- **Material shown**:
★ ★ ★ ★ ★ ★ ★

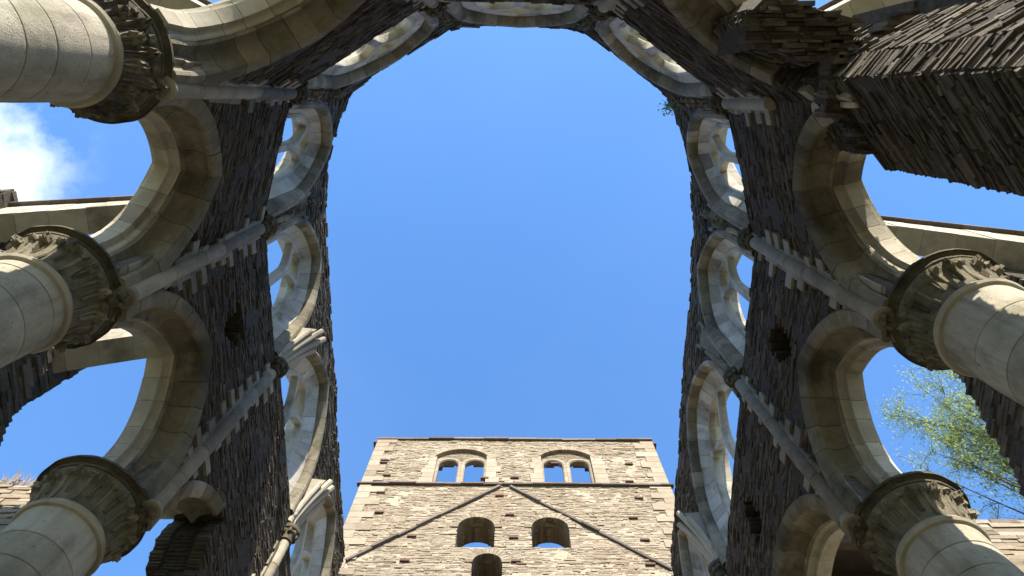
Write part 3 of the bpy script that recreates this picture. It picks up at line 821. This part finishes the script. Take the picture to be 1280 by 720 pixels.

★ ★ ★ ★ ★ ★ ★

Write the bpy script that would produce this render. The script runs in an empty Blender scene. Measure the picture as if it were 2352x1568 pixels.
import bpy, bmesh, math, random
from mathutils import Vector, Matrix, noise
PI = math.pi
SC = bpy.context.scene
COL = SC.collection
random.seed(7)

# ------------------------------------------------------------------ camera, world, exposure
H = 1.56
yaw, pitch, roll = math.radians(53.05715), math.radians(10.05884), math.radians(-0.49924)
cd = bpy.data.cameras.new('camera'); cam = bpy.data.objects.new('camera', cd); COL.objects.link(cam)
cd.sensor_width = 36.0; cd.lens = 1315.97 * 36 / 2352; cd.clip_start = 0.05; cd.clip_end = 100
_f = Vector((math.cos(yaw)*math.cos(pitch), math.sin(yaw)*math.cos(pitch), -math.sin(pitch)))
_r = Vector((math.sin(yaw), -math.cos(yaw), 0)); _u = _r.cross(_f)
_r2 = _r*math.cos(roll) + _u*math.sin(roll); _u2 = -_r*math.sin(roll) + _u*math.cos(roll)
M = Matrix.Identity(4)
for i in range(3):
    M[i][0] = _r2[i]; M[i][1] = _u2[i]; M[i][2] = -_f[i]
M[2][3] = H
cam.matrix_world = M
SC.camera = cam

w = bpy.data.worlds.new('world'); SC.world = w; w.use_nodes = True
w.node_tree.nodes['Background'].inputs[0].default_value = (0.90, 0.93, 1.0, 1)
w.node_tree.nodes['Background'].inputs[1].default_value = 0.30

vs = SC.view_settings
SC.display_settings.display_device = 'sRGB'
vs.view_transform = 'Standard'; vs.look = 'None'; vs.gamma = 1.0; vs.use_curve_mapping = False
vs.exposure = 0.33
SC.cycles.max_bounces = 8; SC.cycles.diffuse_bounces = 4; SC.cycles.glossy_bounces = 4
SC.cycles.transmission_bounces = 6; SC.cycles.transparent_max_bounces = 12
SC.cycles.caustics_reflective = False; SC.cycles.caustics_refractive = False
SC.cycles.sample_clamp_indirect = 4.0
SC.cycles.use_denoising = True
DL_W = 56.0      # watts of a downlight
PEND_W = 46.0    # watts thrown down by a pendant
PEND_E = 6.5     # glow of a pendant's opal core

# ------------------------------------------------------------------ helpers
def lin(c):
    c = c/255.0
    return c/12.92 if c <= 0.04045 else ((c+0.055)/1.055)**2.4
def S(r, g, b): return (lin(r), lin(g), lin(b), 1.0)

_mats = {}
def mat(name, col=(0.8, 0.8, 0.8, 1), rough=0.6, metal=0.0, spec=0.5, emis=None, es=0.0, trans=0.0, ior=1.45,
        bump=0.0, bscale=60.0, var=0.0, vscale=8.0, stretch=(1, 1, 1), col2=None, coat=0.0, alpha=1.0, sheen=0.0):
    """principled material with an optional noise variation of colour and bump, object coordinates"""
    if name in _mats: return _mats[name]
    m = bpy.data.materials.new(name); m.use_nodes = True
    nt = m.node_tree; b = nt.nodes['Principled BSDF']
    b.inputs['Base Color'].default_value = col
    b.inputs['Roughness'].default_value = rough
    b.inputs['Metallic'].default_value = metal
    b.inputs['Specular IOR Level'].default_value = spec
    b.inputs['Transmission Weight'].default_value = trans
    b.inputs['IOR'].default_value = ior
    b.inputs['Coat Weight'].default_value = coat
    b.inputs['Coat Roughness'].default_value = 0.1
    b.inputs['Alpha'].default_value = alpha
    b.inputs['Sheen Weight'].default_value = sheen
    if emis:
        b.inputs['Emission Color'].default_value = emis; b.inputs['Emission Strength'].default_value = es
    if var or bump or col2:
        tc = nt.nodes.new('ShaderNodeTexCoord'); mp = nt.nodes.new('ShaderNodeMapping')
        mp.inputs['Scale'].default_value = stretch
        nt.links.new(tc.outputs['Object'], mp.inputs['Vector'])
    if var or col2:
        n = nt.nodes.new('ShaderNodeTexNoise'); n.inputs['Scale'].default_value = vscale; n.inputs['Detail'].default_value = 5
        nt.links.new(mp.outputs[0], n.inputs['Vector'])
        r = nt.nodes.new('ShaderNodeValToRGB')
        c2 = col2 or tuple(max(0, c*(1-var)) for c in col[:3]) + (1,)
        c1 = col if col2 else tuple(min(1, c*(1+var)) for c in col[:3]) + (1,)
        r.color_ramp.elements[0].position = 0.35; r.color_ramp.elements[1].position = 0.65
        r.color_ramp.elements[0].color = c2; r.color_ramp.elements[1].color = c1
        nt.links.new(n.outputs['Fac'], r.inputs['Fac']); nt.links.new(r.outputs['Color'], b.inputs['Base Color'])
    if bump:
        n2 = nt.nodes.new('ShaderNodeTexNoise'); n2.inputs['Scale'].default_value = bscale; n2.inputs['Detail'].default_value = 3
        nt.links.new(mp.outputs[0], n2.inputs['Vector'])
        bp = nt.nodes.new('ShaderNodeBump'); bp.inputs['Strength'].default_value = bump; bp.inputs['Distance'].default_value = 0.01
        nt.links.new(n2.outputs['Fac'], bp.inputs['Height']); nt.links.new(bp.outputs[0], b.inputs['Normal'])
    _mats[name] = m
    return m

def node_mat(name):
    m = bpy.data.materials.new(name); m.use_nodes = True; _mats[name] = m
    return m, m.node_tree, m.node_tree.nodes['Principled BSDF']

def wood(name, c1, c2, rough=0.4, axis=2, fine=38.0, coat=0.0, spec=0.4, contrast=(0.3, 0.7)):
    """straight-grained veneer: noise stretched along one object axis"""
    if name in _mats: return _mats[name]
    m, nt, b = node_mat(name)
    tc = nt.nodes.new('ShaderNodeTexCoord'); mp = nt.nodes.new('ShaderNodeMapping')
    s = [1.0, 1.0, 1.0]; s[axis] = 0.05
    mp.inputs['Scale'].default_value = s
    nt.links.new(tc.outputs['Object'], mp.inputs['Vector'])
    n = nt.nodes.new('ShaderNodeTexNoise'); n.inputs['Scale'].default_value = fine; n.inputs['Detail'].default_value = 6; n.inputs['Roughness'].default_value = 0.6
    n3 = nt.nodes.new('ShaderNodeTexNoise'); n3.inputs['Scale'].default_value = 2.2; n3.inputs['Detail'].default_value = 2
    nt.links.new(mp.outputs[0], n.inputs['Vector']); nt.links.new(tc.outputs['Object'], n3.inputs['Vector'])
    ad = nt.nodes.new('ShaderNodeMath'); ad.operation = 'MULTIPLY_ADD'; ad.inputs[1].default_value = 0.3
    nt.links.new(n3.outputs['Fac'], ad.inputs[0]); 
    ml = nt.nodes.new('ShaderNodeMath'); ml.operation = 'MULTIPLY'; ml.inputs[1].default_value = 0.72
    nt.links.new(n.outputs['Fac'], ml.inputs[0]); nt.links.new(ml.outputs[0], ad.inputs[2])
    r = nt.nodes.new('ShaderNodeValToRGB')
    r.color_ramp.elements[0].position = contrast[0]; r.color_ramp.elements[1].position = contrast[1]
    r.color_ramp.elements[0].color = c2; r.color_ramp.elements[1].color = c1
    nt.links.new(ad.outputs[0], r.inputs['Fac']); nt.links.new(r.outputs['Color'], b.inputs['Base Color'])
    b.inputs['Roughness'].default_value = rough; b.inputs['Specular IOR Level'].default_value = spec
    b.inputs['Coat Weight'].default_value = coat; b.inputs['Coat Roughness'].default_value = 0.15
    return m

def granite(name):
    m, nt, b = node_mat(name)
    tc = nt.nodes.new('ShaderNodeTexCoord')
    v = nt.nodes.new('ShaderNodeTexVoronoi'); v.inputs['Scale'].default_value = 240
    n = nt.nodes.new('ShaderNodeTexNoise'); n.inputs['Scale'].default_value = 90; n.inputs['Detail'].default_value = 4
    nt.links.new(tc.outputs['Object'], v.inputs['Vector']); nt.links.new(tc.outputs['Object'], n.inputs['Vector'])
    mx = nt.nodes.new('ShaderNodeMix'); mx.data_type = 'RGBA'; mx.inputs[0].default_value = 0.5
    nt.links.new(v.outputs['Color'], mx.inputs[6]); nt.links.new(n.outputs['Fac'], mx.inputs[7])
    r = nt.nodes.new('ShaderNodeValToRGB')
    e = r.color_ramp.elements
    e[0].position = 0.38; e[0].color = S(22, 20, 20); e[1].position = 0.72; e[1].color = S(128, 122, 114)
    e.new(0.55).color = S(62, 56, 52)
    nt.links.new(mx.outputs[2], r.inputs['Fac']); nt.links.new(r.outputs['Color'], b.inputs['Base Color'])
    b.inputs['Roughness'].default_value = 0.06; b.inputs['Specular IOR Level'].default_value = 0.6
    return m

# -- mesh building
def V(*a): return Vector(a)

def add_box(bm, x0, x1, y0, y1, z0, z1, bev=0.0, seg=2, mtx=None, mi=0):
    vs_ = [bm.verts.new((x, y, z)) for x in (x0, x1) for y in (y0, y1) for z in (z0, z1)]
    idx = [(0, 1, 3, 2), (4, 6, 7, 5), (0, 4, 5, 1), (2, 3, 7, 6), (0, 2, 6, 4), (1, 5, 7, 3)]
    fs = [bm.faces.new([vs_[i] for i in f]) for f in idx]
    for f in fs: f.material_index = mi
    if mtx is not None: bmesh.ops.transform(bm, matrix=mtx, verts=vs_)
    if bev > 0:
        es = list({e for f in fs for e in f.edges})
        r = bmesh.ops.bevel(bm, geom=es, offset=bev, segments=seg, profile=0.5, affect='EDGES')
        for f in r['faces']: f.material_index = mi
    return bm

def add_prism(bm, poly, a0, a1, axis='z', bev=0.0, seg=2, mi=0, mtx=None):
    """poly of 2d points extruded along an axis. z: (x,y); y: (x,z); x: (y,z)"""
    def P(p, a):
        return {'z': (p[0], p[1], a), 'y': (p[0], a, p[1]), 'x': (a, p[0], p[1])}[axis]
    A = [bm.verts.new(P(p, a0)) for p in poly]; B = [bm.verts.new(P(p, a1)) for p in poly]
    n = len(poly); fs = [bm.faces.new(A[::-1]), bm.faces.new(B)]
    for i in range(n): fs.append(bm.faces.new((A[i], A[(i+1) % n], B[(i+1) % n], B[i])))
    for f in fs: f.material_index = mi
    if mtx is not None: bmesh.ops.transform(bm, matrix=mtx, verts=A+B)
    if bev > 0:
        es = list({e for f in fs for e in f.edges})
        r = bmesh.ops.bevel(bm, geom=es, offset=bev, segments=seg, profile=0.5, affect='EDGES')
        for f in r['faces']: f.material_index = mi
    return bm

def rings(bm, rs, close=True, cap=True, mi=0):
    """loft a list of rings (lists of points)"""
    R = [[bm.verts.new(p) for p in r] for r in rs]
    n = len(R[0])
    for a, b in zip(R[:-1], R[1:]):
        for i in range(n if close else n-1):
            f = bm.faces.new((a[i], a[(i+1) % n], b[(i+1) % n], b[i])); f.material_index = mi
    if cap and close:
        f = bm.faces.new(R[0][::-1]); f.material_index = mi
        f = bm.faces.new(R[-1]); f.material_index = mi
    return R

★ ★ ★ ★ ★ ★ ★

- **Problem to work on**: Using the material above, gather every line that includes "pixels".

- **Result**:
Write part 3 of the bpy script that recreates this picture. It picks up at line 821. This part finishes the script. Take the picture to be 1280 by 720 pixels.
Write the bpy script that would produce this render. The script runs in an empty Blender scene. Measure the picture as if it were 2352x1568 pixels.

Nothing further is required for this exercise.